(Data listing)
══════════════════════════════

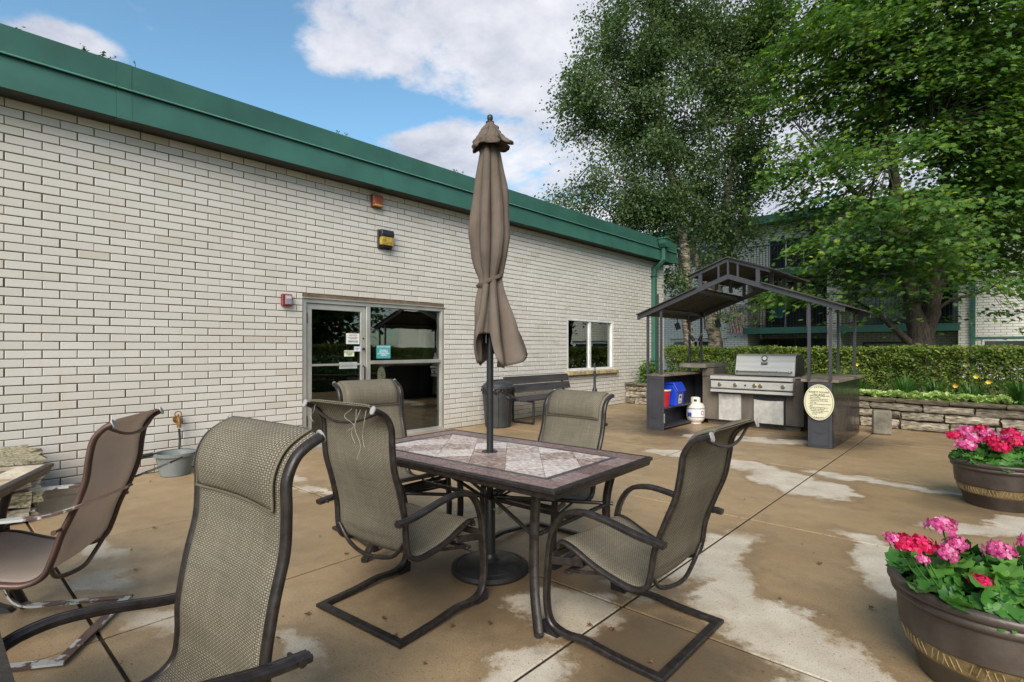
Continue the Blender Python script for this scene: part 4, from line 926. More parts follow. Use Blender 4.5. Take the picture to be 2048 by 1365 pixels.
# raised ridge roof
zc_ = .235
for y in (8.03, 9.955):
    for a, b in ((-3.52, OX), (OX, -2.36)):
        mb = hb(); slope(a, b, y, y+.03, zc_-.05, .05, mb); mb.build('ridge_beam', M_cab, hut)
for (a, b) in ((-3.56, OX), (OX, -2.32)):
    for k in range(npl):
        ya, yb = 7.99+(10.03-7.99)*k/npl, 7.99+(10.03-7.99)*(k+1)/npl-.006
        mb = hb(); slope(a, b, ya, yb, zc_+.003+.002*(k % 2), .014, mb); mb.build('ridge_board', M_roofu, hut)
for y in (8.045, 8.68, 9.32, 9.97):
    for x in (-3.36, -3.08, -2.94, -2.80, -2.52):
        if y not in (8.045, 9.97) and x not in (-3.36, -2.52): continue
        w_ = .055 if x in (-3.36, -2.52) else .026
        mb = hb(); mb.bar(hx(x, y, zr(x)-.002), hx(x, y, zr(x)+zc_-.045), w_, .026, up=(0, 1, 0)); mb.build('strut', M_cab, hut)
# oval rules plaque
pq = thing('oval_sign', 'cream oval grill rules sign with dark border on the right cabinet front', 'sign', (-1.748, 8.045, .61))
el = lambda a_, b_: [(a_*math.cos(t_), b_*math.sin(t_)) for t_ in np.linspace(0, 2*math.pi, 49)[:-1]]
cream = flatmat('cream_enamel', (.60, .57, .40), .4)
MB().prism(el(.178, .238), -.004, .006, 'y').build('plate', cream, pq)
ring = MB(); o_, i_ = el(.166, .226), el(.162, .222); ring.add([(a, -.0055, b) for a, b in o_+i_], [(k, (k+1) % 48, 48+(k+1) % 48, 48+k) for k in range(48)]); ink = flatmat('dark_ink', (.035, .05, .04), .6); ring.build('border_line', ink, pq, fix=False)
FM = lambda z: frame_M((0, -.0055, z), (1, 0, 0), (0, 0, 1))
text_mesh('BASSETT SQUARE', .030, ink, 'lettering', pq, FM(.135), bold=.0006)
text_mesh('GRILL RULES', .026, ink, 'lettering', pq, FM(.103), bold=.0005)
Lft = frame_M((-.125, -.0055, -.035), (1, 0, 0), (0, 0, 1))
text_mesh('\u2022 Clean the grill grates when\n   done cooking.\n\u2022 Wipe down the grill and\n   countertops when done\n   with use.\n\u2022 Turn off the propane to the\n   grill.\n\u2022 Dispose of all garbage in\n   the trash container.\n    \u2022 Replace the grill cover\n       once the grill is\n       cooled.', .0222, ink, 'lettering', pq, Lft, align='LEFT', bold=.0004)
for s in (1, -1):
    mb = MB(); 
    mb.add([(x*1.0, -.0055, s*(.198-abs(x)*.22+.012*(1 if k % 2 else 0))) for k, x in enumerate(np.linspace(-.055, .055, 9))]+[(x, -.0055, s*(.212-abs(x)*.22)) for x in np.linspace(-.055, .055, 9)], [(k, k+1, 10+k, 9+k) for k in range(8)])
    mb.build('scroll_ornament', ink, pq, fix=False)
# grill
gr = thing('gas_grill', 'stainless steel built-in gas grill with closed lid and two cabinet doors', 'grill', (-2.94, 9.3, .4))
def g_(x, y, z): return (x+2.94, y-9.3, z-.4)
def gb(mb, x0, x1, y0, y1, z0, z1): return mb.box(x0+2.94, x1+2.94, y0-9.3, y1-9.3, z0-.4, z1-.4)
mb = MB(); mb.prism([(9.275-9.3, .79-.4), (9.19-9.3, .775-.4), (9.19-9.3, .66-.4), (9.225-9.3, .645-.4), (9.275-9.3, .645-.4)], -3.655+2.94, -2.36+2.94, 'x'); mb.build('control_panel', M_steel, gr, bevel=.004)
mb = MB(); gb(mb, -3.66, -2.355, 9.16, 9.32, .80, .862); mb.build('front_ledge', M_steel, gr, bevel=.008)
mb = MB(); gb(mb, -3.66, -2.355, 9.17, 9.275, .585, .632); mb.build('drip_tray', M_steel, gr, bevel=.006)
lidp = [(9.24, .885), (9.232, .93), (9.30, 1.205), (9.36, 1.235), (9.66, 1.235), (9.78, 1.13), (9.80, .885)]
mb = MB(); mb.prism([(a-9.3, b-.4) for a, b in lidp], -3.26+2.94, -2.345+2.94, 'x'); lid = mb.build('lid', M_steel, gr, bevel=.006)
mb = MB(); mb.prism([(a-9.3, b-.4) for a, b in [(9.26, .885), (9.25, .93), (9.315, 1.20), (9.37, 1.225), (9.65, 1.225), (9.765, 1.125), (9.785, .885)]], -2.3445+2.94, -2.335+2.94, 'x'); mb.build('lid_side', M_black, gr)
mb = MB(); a = .955; mb.tube(fillet([g_(-3.22, 9.235, a), g_(-3.22, 9.17, a-.01), g_(-2.385, 9.17, a-.01), g_(-2.385, 9.235, a)], .04, 4), .014, 10); mb.build('lid_handle', mat('brushed_handle', (.30, .30, .30), .3, .9), gr, smooth=50)
gm = frame_M(g_(-2.80, 9.276, 1.165), (1, 0, 0), (0, .24, 1))
mb = MB(); mb.lathe([(.046, 0), (.046, .012), (.034, .016), (.034, .008), (.0, .008)], 24); o = mb.build('gauge_bezel', M_black, gr, smooth=40); o.data.transform(gm)
mb = MB(); mb.lathe([(.033, .0085), (.0, .010)], 24); o = mb.build('gauge_dial', flatmat('dial_white', (.7, .7, .68)), gr); o.data.transform(gm)
gm2 = frame_M(g_(-2.80, 9.255, 1.085), (1, 0, 0), (0, .24, 1))
mb = MB(); mb.box(-.048, .048, -.024, .024, 0, .004); o = mb.build('badge', flatmat('badge_grey', (.06, .06, .06)), gr); o.data.transform(gm2)
mb = MB()
for k in range(6): mb.box(-.036+k*.0125, -.027+k*.0125, .002, .016, .0042, .0046)
o = mb.build('badge_marks', flatmat('badge_letter', (.4, .4, .4)), gr); o.data.transform(gm2)
M_knob = mat('tarnished_knob', (.30, .25, .16), .35, .8, .2, 20)
for x in (-3.50, -3.24, -2.93, -2.84, -2.50):
    mb = MB(); mb.lathe([(.034, 0), (.034, .006), (.024, .01), (.022, .03), (.018, .034)], 18); mb.box(-.004, .004, -.02, .02, .034, .040); o = mb.build('knob', M_knob, gr, smooth=40); o.data.transform(frame_M(g_(x, 9.19, .715), (1, 0, 0), (0, 0, 1)))
mb = MB(); mb.lathe([(.016, 0), (.012, .012)], 12); o = mb.build('igniter', M_black, gr); o.data.transform(frame_M(g_(-3.08, 9.19, .715), (1, 0, 0), (0, 0, 1)))
mb = MB(); gb(mb, -3.56, -3.185, 9.296, 9.326, .10, .55); gb(mb, -3.56, -3.185, 9.28, 9.295, .525, .55); mb.build('cabinet_door', M_steel2, gr, bevel=.004)
mb = MB(); gb(mb, -2.985, -2.50, 9.306, 9.328, .075, .545); mb.build('door_frame', M_black, gr, bevel=.003)
mb = MB(); mb.prism([(x+2.94, z-.4) for x, z in [(-2.975, .10), (-2.52, .10), (-2.52, .485)]+[(-2.52-.455*k/8, .485-.014*math.sin(math.pi*k/8)) for k in range(1, 8)]+[(-2.975, .49)]], 9.285-9.3, 9.305-9.3, 'y'); mb.build('cabinet_door', M_steel2, gr, bevel=.003)
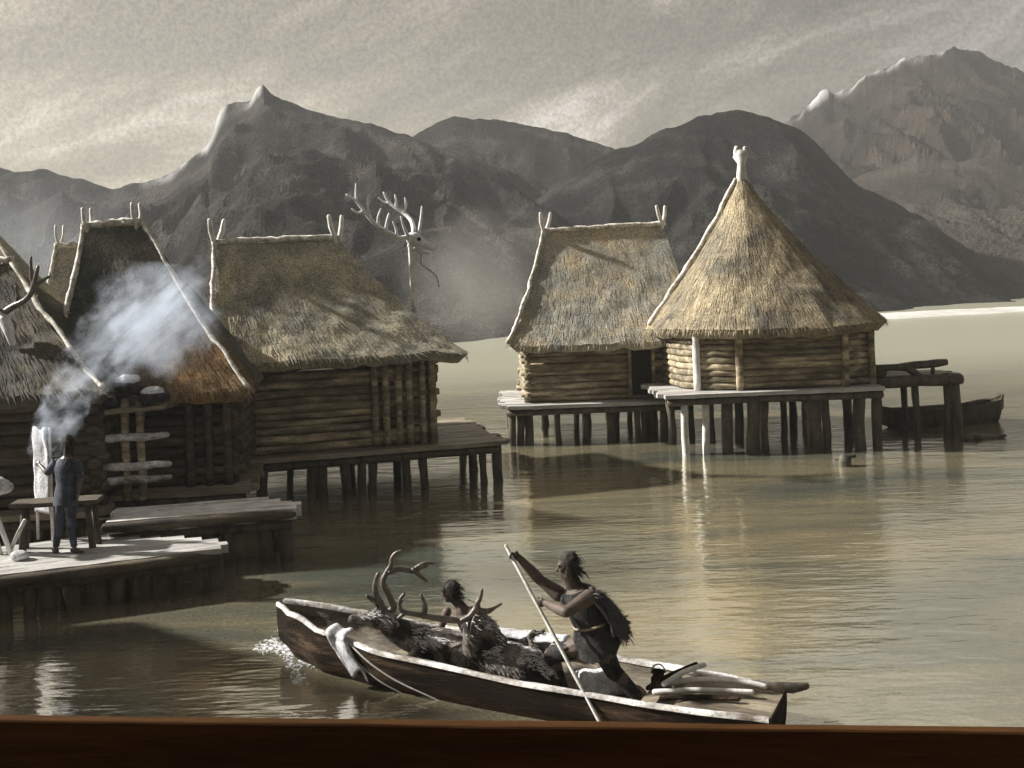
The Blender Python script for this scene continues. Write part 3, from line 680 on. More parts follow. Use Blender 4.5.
platform('long front platform with silvery deck where the standing figure works', PF, pf_yaw, [(-.02, .24), (.1, .25), (-.02, .23), (-.25, .24), (-.5, .25), (-.85, .24), (-1.15, .25), (-1.3, .25)], .13, ZP1, -5.6,
         [(x, .12 + random.uniform(-.04, .06), random.uniform(.9, 1.25)) for x in (-.12, -.4, -.85, -1.15, -1.5, -1.72, -2.1, -2.4, -2.65, -3.0, -3.4, -3.9, -4.5, -5.2)] + [(x, 1.5, 1.0) for x in (-.6, -1.4, -2.3, -3.2, -4.2)], M['deck'])
p2_yaw = radians(11.7); PF2 = V((-3.7, 16.67, 0))
platform('small higher platform reaching out right of the drying rack', PF2, p2_yaw, [(-.02, .22), (.06, .24), (-.1, .22), (-.3, .24), (-.5, .2)], .2, ZP2, -3.0,
         [(-.2, .14, 1.2), (-.55, .16, 1.3), (-1.15, .14, 1.3), (-1.35, .3, 1.0), (-2.2, .15, 1.1), (-.4, .9, 1), (-1.6, .9, 1)], M['pale_wood'])  # paler planks put the wet highlight into the deck colour
def on_plat(px, py, z=ZP1): return PZ(px, py, z)

# drying rack with loads
rk = PZ(136, 500, ZP2); rk.y += .0
rack = thing('drying_rack', 'two-post wooden drying rack with three cross planks on the small platform', 'rack', rk, radians(10))
for dx in (-.14, .12):
    mb = MB(); mb.tube([(dx + .01 * sin(i), 0, i * .26) for i in range(8)], [.075] * 8, 8, .3); mb.build('post', M['log'], rack, smooth=True)
for z, lx, rx in ((1.13, -.52, .58), (.62, -.6, .6), (.38, -.58, .6)):
    mb = MB(); mb.tube([(lx + (rx - lx) * i / 6, -.1, z + .010 * sin(i * 1.7 + z * 9)) for i in range(7)], [.06, .07, .065, .072, .068, .062, .05], 9, .3, True); mb.build('crossbar', M['gunwale'], rack, smooth=True)
mb = MB(); mb.beam((-.55, -.03, 1.60), (.55, -.03, 1.64), .28, .08, .015); mb.build('shelf', M['log'], rack)
def bundle(name, label, c, sx, sy, sz, m, grp=None, seed=0):
    mb = MB(); mb.ellipsoid(c, (V((sx, 0, 0)), V((0, sy, 0)), V((0, 0, sz))), 26, 16)
    mb.v = [tuple(V(p) + (V(p) - V(c)) * (.38 * noise.noise(V(p) * 5 + V((seed, 0, 0))) + .15 * noise.noise(V(p) * 13))) for p in mb.v]
    return tag(recentre(mb.build(name, m, smooth=True)), label, 'hide bundle', grp)
def topped(label, c, sx, sy, sz, seed):
    root = thing('hide_bundle', label, 'hide bundle', c - V((0, 0, sz)), 0, 'hide bundles on the drying rack')
    for nm, m, k, up_ in (('bundle', M['cloth'], 1.0, 0.0), ('pale_fold', M['hide'], .80, .68)):
        mb = MB(); q = V((0, 0, sz * (1 + up_ * 1.0))); mb.ellipsoid(q, (V((sx * k, 0, 0)), V((0, sy * k * 1.15, 0)), V((0, 0, sz * (1 if k == 1 else .72)))), 24, 14)
        mb.v = [tuple(V(p) + (V(p) - q) * (.34 * noise.noise(V(p) * 6 + V((seed, 0, 0))) + .16 * noise.noise(V(p) * 14))) for p in mb.v]; mb.build(nm, m, root, True)
topped('hide bundle with pale top fold heaped highest on the drying rack', rk + V((-.06, -.05, 2.0)), .26, .2, .17, 1)
topped('hide bundle with pale top fold at the right end of the drying rack', rk + V((.38, -.05, 1.82)), .25, .2, .13, 4)
topped('hide bundle at the left end of the drying rack, lying lowest', rk + V((-.42, -.05, 1.78)), .2, .18, .12, 8)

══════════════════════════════

### STATED GOAL
Set down, without any change, only the lines from the line that holds "The Blender Python script for this scene continues." through the line that holds "def on_plat(px, py, z=ZP1): return", both lines included.

### RESPONSE
The Blender Python script for this scene continues. Write part 3, from line 680 on. More parts follow. Use Blender 4.5.
platform('long front platform with silvery deck where the standing figure works', PF, pf_yaw, [(-.02, .24), (.1, .25), (-.02, .23), (-.25, .24), (-.5, .25), (-.85, .24), (-1.15, .25), (-1.3, .25)], .13, ZP1, -5.6,
         [(x, .12 + random.uniform(-.04, .06), random.uniform(.9, 1.25)) for x in (-.12, -.4, -.85, -1.15, -1.5, -1.72, -2.1, -2.4, -2.65, -3.0, -3.4, -3.9, -4.5, -5.2)] + [(x, 1.5, 1.0) for x in (-.6, -1.4, -2.3, -3.2, -4.2)], M['deck'])
p2_yaw = radians(11.7); PF2 = V((-3.7, 16.67, 0))
platform('small higher platform reaching out right of the drying rack', PF2, p2_yaw, [(-.02, .22), (.06, .24), (-.1, .22), (-.3, .24), (-.5, .2)], .2, ZP2, -3.0,
         [(-.2, .14, 1.2), (-.55, .16, 1.3), (-1.15, .14, 1.3), (-1.35, .3, 1.0), (-2.2, .15, 1.1), (-.4, .9, 1), (-1.6, .9, 1)], M['pale_wood'])  # paler planks put the wet highlight into the deck colour
def on_plat(px, py, z=ZP1): return PZ(px, py, z)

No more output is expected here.